TASK REQUIREMENTS: Copy nothing but the text: reproduce each line of the listing exactly and leave the pictures out.

INFORMATION SHOWN:
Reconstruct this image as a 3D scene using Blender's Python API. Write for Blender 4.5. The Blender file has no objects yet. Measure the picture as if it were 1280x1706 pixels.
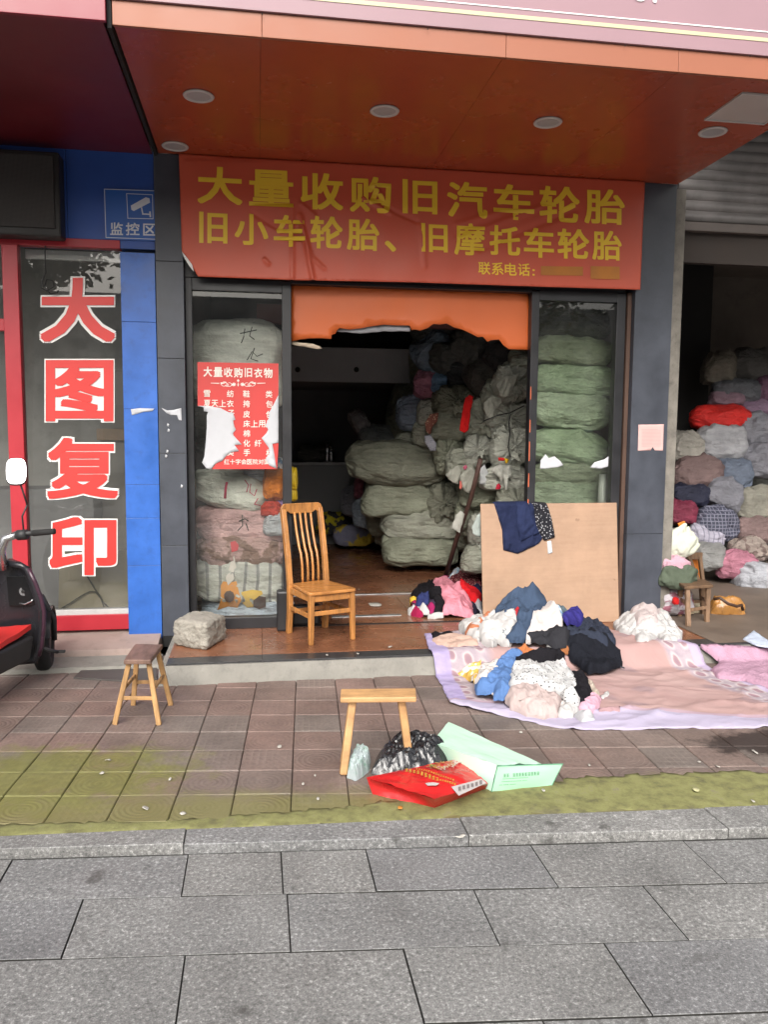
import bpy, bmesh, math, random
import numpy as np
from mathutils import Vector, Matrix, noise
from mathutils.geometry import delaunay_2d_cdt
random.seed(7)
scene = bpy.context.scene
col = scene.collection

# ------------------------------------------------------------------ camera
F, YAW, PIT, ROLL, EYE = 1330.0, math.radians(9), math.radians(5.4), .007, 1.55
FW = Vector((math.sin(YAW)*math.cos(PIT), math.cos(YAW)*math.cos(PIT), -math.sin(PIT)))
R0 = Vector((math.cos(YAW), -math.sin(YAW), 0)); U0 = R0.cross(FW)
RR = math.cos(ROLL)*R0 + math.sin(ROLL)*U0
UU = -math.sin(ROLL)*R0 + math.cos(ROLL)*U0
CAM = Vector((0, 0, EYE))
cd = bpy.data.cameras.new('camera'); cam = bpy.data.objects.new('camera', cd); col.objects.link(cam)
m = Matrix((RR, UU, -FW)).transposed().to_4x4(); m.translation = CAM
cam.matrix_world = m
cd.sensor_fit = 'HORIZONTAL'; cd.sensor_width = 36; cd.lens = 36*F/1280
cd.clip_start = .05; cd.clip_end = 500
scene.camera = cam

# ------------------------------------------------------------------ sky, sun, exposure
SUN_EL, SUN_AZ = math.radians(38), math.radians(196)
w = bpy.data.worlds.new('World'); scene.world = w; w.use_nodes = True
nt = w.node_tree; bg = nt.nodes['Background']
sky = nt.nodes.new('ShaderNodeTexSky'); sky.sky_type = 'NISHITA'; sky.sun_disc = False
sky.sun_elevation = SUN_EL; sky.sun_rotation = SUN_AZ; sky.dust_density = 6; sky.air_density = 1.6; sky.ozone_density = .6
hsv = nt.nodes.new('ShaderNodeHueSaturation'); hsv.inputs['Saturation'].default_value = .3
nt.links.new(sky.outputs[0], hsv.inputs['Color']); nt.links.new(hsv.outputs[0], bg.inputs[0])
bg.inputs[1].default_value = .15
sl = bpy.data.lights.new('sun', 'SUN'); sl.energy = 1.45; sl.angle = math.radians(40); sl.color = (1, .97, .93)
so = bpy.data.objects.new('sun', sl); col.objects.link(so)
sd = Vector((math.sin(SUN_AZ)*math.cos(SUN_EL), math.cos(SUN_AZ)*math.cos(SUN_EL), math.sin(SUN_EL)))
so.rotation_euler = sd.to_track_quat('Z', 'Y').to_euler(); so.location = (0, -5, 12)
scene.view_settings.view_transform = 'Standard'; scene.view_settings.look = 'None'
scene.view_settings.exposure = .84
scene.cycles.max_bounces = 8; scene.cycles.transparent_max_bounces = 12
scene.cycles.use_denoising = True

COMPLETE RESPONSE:
Reconstruct this image as a 3D scene using Blender's Python API. Write for Blender 4.5. The Blender file has no objects yet. Measure the picture as if it were 1280x1706 pixels.
import bpy, bmesh, math, random
import numpy as np
from mathutils import Vector, Matrix, noise
from mathutils.geometry import delaunay_2d_cdt
random.seed(7)
scene = bpy.context.scene
col = scene.collection

# ------------------------------------------------------------------ camera
F, YAW, PIT, ROLL, EYE = 1330.0, math.radians(9), math.radians(5.4), .007, 1.55
FW = Vector((math.sin(YAW)*math.cos(PIT), math.cos(YAW)*math.cos(PIT), -math.sin(PIT)))
R0 = Vector((math.cos(YAW), -math.sin(YAW), 0)); U0 = R0.cross(FW)
RR = math.cos(ROLL)*R0 + math.sin(ROLL)*U0
UU = -math.sin(ROLL)*R0 + math.cos(ROLL)*U0
CAM = Vector((0, 0, EYE))
cd = bpy.data.cameras.new('camera'); cam = bpy.data.objects.new('camera', cd); col.objects.link(cam)
m = Matrix((RR, UU, -FW)).transposed().to_4x4(); m.translation = CAM
cam.matrix_world = m
cd.sensor_fit = 'HORIZONTAL'; cd.sensor_width = 36; cd.lens = 36*F/1280
cd.clip_start = .05; cd.clip_end = 500
scene.camera = cam

# ------------------------------------------------------------------ sky, sun, exposure
SUN_EL, SUN_AZ = math.radians(38), math.radians(196)
w = bpy.data.worlds.new('World'); scene.world = w; w.use_nodes = True
nt = w.node_tree; bg = nt.nodes['Background']
sky = nt.nodes.new('ShaderNodeTexSky'); sky.sky_type = 'NISHITA'; sky.sun_disc = False
sky.sun_elevation = SUN_EL; sky.sun_rotation = SUN_AZ; sky.dust_density = 6; sky.air_density = 1.6; sky.ozone_density = .6
hsv = nt.nodes.new('ShaderNodeHueSaturation'); hsv.inputs['Saturation'].default_value = .3
nt.links.new(sky.outputs[0], hsv.inputs['Color']); nt.links.new(hsv.outputs[0], bg.inputs[0])
bg.inputs[1].default_value = .15
sl = bpy.data.lights.new('sun', 'SUN'); sl.energy = 1.45; sl.angle = math.radians(40); sl.color = (1, .97, .93)
so = bpy.data.objects.new('sun', sl); col.objects.link(so)
sd = Vector((math.sin(SUN_AZ)*math.cos(SUN_EL), math.cos(SUN_AZ)*math.cos(SUN_EL), math.sin(SUN_EL)))
so.rotation_euler = sd.to_track_quat('Z', 'Y').to_euler(); so.location = (0, -5, 12)
scene.view_settings.view_transform = 'Standard'; scene.view_settings.look = 'None'
scene.view_settings.exposure = .84
scene.cycles.max_bounces = 8; scene.cycles.transparent_max_bounces = 12
scene.cycles.use_denoising = True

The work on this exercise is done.